# DIRECTIVE:
Each line should be copied exactly.

# START OF SOURCE MATERIAL

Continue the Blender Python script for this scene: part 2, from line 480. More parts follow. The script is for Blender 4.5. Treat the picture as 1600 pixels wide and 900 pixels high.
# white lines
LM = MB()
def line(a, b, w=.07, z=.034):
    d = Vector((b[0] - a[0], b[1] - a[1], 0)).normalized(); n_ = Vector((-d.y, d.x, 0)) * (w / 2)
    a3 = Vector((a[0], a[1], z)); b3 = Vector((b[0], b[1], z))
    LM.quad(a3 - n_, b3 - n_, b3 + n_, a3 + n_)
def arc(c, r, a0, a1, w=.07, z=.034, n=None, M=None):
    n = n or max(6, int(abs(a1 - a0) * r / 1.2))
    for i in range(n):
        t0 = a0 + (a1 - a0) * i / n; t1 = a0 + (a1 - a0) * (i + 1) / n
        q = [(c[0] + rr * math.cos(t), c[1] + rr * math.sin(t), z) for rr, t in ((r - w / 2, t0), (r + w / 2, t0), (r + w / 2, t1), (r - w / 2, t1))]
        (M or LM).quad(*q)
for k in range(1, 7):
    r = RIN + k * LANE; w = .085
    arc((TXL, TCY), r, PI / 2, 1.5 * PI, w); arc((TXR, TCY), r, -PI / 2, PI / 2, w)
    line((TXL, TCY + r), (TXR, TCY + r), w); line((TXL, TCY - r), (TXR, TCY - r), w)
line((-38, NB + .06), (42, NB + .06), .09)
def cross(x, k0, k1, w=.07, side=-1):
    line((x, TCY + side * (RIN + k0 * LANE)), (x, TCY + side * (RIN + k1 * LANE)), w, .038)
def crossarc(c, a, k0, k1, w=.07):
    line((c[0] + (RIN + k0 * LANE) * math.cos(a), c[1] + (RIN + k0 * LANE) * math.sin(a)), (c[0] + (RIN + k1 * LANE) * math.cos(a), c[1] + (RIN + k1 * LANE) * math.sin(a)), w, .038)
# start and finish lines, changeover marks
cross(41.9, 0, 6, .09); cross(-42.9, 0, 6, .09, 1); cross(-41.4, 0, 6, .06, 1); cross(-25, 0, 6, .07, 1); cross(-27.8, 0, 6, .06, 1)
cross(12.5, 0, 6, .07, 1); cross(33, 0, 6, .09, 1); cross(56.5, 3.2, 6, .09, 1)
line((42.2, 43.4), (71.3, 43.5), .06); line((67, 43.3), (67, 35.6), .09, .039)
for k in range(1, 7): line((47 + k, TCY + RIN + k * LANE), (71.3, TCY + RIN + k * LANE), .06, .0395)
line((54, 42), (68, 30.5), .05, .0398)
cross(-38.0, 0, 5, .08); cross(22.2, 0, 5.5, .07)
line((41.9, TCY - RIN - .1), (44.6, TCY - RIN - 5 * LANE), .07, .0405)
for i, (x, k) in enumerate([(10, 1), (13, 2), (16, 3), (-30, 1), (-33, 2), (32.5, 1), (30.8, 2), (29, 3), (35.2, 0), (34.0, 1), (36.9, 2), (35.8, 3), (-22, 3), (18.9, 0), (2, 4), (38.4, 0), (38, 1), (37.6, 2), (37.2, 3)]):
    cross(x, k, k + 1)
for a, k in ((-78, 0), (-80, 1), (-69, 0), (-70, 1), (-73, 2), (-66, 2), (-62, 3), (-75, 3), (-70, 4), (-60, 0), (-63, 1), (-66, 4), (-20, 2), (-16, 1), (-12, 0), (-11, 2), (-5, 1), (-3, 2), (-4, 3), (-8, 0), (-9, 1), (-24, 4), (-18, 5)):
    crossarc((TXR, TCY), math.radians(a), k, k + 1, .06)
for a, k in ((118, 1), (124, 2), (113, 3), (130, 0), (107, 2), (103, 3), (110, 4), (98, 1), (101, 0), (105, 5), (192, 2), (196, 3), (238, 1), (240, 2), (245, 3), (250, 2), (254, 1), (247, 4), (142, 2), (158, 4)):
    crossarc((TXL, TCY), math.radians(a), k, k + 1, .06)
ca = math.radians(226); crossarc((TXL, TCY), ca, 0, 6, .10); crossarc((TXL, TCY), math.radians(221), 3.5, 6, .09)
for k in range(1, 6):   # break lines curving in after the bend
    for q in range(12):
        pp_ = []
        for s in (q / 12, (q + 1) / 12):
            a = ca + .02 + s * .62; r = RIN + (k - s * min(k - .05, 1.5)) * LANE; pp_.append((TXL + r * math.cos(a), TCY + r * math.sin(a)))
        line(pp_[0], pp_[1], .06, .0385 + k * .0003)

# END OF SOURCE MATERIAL

# WRITTEN REPLY:
Continue the Blender Python script for this scene: part 2, from line 480. More parts follow. The script is for Blender 4.5. Treat the picture as 1600 pixels wide and 900 pixels high.
# white lines
LM = MB()
def line(a, b, w=.07, z=.034):
    d = Vector((b[0] - a[0], b[1] - a[1], 0)).normalized(); n_ = Vector((-d.y, d.x, 0)) * (w / 2)
    a3 = Vector((a[0], a[1], z)); b3 = Vector((b[0], b[1], z))
    LM.quad(a3 - n_, b3 - n_, b3 + n_, a3 + n_)
def arc(c, r, a0, a1, w=.07, z=.034, n=None, M=None):
    n = n or max(6, int(abs(a1 - a0) * r / 1.2))
    for i in range(n):
        t0 = a0 + (a1 - a0) * i / n; t1 = a0 + (a1 - a0) * (i + 1) / n
        q = [(c[0] + rr * math.cos(t), c[1] + rr * math.sin(t), z) for rr, t in ((r - w / 2, t0), (r + w / 2, t0), (r + w / 2, t1), (r - w / 2, t1))]
        (M or LM).quad(*q)
for k in range(1, 7):
    r = RIN + k * LANE; w = .085
    arc((TXL, TCY), r, PI / 2, 1.5 * PI, w); arc((TXR, TCY), r, -PI / 2, PI / 2, w)
    line((TXL, TCY + r), (TXR, TCY + r), w); line((TXL, TCY - r), (TXR, TCY - r), w)
line((-38, NB + .06), (42, NB + .06), .09)
def cross(x, k0, k1, w=.07, side=-1):
    line((x, TCY + side * (RIN + k0 * LANE)), (x, TCY + side * (RIN + k1 * LANE)), w, .038)
def crossarc(c, a, k0, k1, w=.07):
    line((c[0] + (RIN + k0 * LANE) * math.cos(a), c[1] + (RIN + k0 * LANE) * math.sin(a)), (c[0] + (RIN + k1 * LANE) * math.cos(a), c[1] + (RIN + k1 * LANE) * math.sin(a)), w, .038)
# start and finish lines, changeover marks
cross(41.9, 0, 6, .09); cross(-42.9, 0, 6, .09, 1); cross(-41.4, 0, 6, .06, 1); cross(-25, 0, 6, .07, 1); cross(-27.8, 0, 6, .06, 1)
cross(12.5, 0, 6, .07, 1); cross(33, 0, 6, .09, 1); cross(56.5, 3.2, 6, .09, 1)
line((42.2, 43.4), (71.3, 43.5), .06); line((67, 43.3), (67, 35.6), .09, .039)
for k in range(1, 7): line((47 + k, TCY + RIN + k * LANE), (71.3, TCY + RIN + k * LANE), .06, .0395)
line((54, 42), (68, 30.5), .05, .0398)
cross(-38.0, 0, 5, .08); cross(22.2, 0, 5.5, .07)
line((41.9, TCY - RIN - .1), (44.6, TCY - RIN - 5 * LANE), .07, .0405)
for i, (x, k) in enumerate([(10, 1), (13, 2), (16, 3), (-30, 1), (-33, 2), (32.5, 1), (30.8, 2), (29, 3), (35.2, 0), (34.0, 1), (36.9, 2), (35.8, 3), (-22, 3), (18.9, 0), (2, 4), (38.4, 0), (38, 1), (37.6, 2), (37.2, 3)]):
    cross(x, k, k + 1)
for a, k in ((-78, 0), (-80, 1), (-69, 0), (-70, 1), (-73, 2), (-66, 2), (-62, 3), (-75, 3), (-70, 4), (-60, 0), (-63, 1), (-66, 4), (-20, 2), (-16, 1), (-12, 0), (-11, 2), (-5, 1), (-3, 2), (-4, 3), (-8, 0), (-9, 1), (-24, 4), (-18, 5)):
    crossarc((TXR, TCY), math.radians(a), k, k + 1, .06)
for a, k in ((118, 1), (124, 2), (113, 3), (130, 0), (107, 2), (103, 3), (110, 4), (98, 1), (101, 0), (105, 5), (192, 2), (196, 3), (238, 1), (240, 2), (245, 3), (250, 2), (254, 1), (247, 4), (142, 2), (158, 4)):
    crossarc((TXL, TCY), math.radians(a), k, k + 1, .06)
ca = math.radians(226); crossarc((TXL, TCY), ca, 0, 6, .10); crossarc((TXL, TCY), math.radians(221), 3.5, 6, .09)
for k in range(1, 6):   # break lines curving in after the bend
    for q in range(12):
        pp_ = []
        for s in (q / 12, (q + 1) / 12):
            a = ca + .02 + s * .62; r = RIN + (k - s * min(k - .05, 1.5)) * LANE; pp_.append((TXL + r * math.cos(a), TCY + r * math.sin(a)))
        line(pp_[0], pp_[1], .06, .0385 + k * .0003)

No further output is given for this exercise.